お年寄り

 お年寄りだから、忍耐強くあるべきなんか有り得ない。痛いものは痛い。お年寄りが、痛みで切なくて涙を流しても、その涙に若者との差はない。涙が若者に似合って、お年寄りに似合わないなんて有り得ない。痛みを消すために、入院してベッドに横たわるのが、お年寄りに最善だとは思わない。お年寄りにも家庭の中での役割があり、束縛のない生活が、痛みのある生活より優先することは多い。  今日、お嬢さんと一緒に来られたお年寄りが、涙を流した。笑いながら涙を流した。生きると言うことは、命が永らえることばかりではなく、生活が上質であることが大切だ。時間の長さだけでは測れない。僕は最近お年寄りのゆったりとした時間の流れに救われることが多い。欲望を卒業した人達特有の穏やかな顔つきが好きだ。
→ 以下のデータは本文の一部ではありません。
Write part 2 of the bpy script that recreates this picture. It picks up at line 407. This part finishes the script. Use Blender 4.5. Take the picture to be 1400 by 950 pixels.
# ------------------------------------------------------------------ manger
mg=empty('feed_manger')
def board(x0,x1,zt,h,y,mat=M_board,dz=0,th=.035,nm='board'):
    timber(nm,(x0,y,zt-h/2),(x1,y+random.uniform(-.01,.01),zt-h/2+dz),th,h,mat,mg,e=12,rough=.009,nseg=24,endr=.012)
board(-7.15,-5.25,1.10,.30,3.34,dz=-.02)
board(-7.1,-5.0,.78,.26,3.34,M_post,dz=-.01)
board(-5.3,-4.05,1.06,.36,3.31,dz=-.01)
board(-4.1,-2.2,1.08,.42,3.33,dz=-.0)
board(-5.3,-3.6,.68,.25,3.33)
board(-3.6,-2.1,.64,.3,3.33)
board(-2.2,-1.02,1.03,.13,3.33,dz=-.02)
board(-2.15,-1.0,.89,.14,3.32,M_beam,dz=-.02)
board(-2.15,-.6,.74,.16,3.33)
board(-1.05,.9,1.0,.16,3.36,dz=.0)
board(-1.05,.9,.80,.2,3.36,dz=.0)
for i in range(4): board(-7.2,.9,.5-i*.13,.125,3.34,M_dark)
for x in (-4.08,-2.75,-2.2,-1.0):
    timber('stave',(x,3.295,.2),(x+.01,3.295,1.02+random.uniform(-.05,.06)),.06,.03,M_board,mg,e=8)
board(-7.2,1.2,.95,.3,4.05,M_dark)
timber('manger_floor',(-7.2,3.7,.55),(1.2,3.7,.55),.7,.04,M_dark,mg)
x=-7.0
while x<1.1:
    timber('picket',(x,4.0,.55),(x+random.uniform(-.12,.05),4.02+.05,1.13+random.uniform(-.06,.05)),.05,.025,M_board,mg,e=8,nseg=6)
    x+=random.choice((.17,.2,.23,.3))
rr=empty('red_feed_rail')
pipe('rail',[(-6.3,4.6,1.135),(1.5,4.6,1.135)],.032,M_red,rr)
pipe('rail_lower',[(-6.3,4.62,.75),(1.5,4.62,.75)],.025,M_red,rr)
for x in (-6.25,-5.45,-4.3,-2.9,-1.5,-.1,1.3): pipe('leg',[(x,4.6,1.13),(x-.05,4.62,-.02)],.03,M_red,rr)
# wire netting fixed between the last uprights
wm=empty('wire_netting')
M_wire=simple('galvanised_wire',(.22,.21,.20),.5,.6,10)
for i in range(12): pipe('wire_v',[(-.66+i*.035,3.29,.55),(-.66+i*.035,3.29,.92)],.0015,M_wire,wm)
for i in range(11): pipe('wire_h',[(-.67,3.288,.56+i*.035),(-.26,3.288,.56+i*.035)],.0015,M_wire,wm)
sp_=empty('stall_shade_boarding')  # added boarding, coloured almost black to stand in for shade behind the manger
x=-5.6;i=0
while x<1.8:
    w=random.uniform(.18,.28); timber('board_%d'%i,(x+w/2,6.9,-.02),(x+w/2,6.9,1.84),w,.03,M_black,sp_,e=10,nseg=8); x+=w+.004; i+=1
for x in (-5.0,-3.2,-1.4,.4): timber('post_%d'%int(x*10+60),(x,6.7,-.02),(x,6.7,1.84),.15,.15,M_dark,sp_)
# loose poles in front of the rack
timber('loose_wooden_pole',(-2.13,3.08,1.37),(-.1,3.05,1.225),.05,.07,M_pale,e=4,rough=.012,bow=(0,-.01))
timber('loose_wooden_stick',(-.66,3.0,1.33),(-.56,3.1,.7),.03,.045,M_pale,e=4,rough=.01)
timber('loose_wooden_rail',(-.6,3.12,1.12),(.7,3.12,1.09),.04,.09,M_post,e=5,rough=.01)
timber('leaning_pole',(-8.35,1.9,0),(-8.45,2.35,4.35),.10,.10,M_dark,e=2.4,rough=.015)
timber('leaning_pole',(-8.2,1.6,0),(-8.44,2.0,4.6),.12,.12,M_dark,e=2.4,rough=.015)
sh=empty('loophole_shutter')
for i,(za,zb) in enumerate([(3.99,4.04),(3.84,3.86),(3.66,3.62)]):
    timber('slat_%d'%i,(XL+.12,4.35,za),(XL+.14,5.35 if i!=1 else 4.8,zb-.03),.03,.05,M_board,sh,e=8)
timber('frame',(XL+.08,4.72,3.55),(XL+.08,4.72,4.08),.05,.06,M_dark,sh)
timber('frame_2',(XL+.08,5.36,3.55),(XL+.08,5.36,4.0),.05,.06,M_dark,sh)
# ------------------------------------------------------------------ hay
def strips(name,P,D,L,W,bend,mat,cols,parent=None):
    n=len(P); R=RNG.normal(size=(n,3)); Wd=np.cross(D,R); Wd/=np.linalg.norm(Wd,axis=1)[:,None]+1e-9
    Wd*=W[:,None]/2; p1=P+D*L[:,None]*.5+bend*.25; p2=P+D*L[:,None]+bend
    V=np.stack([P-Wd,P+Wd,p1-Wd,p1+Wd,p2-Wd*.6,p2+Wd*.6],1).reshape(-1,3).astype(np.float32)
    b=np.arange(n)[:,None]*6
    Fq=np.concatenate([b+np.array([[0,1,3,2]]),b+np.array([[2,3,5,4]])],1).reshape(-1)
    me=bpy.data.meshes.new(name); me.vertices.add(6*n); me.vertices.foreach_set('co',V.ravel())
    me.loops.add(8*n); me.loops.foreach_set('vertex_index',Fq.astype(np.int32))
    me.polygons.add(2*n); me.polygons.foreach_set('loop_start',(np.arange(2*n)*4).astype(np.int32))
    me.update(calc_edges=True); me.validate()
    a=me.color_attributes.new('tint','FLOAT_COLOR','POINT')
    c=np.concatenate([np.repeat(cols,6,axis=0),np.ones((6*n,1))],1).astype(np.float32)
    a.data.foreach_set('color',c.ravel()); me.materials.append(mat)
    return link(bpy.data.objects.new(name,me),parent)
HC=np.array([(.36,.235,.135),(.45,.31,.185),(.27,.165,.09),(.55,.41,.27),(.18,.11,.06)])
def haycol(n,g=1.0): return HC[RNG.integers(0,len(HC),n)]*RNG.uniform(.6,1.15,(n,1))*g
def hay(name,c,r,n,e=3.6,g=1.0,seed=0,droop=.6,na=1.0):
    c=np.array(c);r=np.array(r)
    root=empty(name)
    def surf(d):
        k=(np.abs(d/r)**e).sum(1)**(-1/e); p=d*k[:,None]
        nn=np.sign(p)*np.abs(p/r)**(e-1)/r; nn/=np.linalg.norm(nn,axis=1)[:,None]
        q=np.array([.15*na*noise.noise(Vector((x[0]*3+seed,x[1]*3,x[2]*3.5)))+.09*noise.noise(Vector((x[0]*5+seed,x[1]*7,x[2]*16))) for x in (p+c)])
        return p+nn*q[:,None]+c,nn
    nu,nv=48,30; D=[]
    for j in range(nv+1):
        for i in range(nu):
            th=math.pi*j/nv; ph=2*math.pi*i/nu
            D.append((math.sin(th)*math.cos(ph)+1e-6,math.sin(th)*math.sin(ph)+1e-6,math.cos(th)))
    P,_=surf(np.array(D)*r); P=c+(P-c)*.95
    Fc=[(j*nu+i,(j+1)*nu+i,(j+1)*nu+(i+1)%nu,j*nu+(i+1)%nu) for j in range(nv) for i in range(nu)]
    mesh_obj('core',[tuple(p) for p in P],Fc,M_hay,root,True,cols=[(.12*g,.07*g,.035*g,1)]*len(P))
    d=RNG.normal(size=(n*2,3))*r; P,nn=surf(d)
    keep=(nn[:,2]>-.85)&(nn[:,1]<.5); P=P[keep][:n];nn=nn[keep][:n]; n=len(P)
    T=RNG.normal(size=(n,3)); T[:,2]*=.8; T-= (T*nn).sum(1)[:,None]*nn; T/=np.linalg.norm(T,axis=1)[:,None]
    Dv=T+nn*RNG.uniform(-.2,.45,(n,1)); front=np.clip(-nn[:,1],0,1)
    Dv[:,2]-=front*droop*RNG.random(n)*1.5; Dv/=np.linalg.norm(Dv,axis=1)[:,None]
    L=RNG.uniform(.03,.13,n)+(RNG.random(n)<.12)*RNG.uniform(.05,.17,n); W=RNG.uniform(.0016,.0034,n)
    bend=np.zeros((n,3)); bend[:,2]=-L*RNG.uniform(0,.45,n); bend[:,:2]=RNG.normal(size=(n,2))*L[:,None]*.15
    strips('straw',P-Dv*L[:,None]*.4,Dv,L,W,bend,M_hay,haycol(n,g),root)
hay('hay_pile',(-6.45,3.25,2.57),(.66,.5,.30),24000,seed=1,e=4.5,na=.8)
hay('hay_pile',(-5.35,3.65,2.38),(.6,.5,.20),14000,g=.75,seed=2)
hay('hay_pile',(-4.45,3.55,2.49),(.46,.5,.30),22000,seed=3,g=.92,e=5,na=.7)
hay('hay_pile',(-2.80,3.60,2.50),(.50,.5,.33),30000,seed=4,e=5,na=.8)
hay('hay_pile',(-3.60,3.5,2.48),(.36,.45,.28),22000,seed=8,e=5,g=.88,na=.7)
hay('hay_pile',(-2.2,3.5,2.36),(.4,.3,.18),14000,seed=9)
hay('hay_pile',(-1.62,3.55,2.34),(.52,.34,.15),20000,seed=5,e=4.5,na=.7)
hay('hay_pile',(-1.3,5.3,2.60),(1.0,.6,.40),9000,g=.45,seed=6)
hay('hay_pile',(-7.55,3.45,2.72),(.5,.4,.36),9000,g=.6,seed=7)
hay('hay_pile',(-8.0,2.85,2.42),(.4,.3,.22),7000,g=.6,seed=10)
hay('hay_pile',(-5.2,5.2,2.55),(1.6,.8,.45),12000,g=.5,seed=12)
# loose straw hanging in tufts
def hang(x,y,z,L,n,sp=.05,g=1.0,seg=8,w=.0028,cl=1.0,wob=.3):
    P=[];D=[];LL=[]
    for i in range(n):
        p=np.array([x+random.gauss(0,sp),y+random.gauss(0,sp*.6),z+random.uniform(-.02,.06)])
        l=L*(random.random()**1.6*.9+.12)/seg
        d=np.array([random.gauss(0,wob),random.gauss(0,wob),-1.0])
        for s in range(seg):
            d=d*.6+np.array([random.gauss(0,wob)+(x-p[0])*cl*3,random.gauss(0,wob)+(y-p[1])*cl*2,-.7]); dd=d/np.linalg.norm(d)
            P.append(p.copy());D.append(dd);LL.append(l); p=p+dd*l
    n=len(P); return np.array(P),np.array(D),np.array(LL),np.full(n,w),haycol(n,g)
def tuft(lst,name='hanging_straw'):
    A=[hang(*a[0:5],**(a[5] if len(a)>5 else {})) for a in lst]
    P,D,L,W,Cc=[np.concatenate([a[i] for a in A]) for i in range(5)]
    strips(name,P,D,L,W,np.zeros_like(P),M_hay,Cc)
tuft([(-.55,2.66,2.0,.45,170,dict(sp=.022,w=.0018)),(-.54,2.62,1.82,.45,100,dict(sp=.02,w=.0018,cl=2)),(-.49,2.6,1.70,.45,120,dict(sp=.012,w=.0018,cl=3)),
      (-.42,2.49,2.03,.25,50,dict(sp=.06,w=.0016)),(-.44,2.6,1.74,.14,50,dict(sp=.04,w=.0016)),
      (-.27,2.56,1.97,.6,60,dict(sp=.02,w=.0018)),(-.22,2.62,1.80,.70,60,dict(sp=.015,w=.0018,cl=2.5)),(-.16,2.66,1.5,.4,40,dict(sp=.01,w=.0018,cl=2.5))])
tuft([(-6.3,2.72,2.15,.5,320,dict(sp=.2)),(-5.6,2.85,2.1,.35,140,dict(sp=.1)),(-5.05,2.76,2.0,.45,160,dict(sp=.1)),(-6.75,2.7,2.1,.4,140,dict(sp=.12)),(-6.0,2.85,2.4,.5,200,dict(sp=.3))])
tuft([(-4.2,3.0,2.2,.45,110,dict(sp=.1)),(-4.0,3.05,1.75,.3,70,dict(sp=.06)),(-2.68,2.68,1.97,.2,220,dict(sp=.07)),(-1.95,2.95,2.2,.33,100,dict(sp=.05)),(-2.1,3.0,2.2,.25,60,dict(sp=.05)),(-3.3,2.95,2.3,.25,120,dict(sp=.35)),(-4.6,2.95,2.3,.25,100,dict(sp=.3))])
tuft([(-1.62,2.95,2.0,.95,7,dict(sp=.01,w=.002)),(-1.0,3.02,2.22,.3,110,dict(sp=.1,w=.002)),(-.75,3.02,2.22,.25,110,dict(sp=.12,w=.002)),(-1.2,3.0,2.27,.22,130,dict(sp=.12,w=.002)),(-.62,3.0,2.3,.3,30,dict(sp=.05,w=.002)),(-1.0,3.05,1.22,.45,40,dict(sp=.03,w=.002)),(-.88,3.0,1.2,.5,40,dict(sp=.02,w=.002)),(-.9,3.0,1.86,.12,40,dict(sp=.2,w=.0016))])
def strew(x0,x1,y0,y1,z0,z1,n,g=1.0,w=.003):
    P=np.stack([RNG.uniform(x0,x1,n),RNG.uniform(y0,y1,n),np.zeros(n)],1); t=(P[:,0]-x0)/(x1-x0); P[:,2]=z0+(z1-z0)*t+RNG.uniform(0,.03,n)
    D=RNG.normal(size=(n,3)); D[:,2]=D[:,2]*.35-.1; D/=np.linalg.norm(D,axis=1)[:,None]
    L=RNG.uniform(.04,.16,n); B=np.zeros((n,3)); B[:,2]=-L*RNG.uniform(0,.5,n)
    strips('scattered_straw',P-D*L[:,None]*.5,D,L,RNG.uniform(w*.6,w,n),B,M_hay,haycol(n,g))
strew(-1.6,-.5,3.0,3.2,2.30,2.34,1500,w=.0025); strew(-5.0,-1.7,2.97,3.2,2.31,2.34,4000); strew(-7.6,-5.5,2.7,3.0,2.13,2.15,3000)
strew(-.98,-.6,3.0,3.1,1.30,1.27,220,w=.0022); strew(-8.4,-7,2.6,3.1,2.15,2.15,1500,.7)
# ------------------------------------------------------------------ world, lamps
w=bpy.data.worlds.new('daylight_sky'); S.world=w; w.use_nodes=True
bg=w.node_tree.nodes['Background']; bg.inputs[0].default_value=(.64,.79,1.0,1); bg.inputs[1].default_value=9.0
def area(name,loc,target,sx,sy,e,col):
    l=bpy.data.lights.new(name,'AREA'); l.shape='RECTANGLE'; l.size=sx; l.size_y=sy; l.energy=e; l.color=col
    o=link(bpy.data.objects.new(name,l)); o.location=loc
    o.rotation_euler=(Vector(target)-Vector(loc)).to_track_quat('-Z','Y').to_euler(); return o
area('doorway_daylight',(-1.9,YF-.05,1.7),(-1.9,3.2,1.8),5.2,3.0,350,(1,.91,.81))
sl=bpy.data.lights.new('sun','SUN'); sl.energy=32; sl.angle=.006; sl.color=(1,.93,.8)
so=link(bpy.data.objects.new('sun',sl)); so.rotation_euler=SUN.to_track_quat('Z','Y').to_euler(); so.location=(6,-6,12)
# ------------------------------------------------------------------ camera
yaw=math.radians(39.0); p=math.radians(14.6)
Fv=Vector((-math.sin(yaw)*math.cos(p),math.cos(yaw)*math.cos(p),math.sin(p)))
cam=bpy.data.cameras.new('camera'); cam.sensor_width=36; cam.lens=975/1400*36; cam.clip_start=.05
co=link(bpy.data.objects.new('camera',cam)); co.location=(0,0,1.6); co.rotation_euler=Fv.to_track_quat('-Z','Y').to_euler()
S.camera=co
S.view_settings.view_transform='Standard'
「僕のほうがもらい泣きするではないの」と僕はごまかしたが、その痛みを少しでも軽減してもらえるように、頭の中では色々な処方が駆けずり回っていた。  立地のハンディーはあるのかもしれないが、僕はこの田舎で薬局を継いだことがよかったと思っている。人口が少ない分、生きていくために懸命に勉強して、効く処方を見つけてきた。善良なお客さんは僕を育ててくれた。僕しか出来ない事で、今までのお返しをしなければならないと思っている。笑いながら泣く人を、泣きながら笑う人になっていただくように。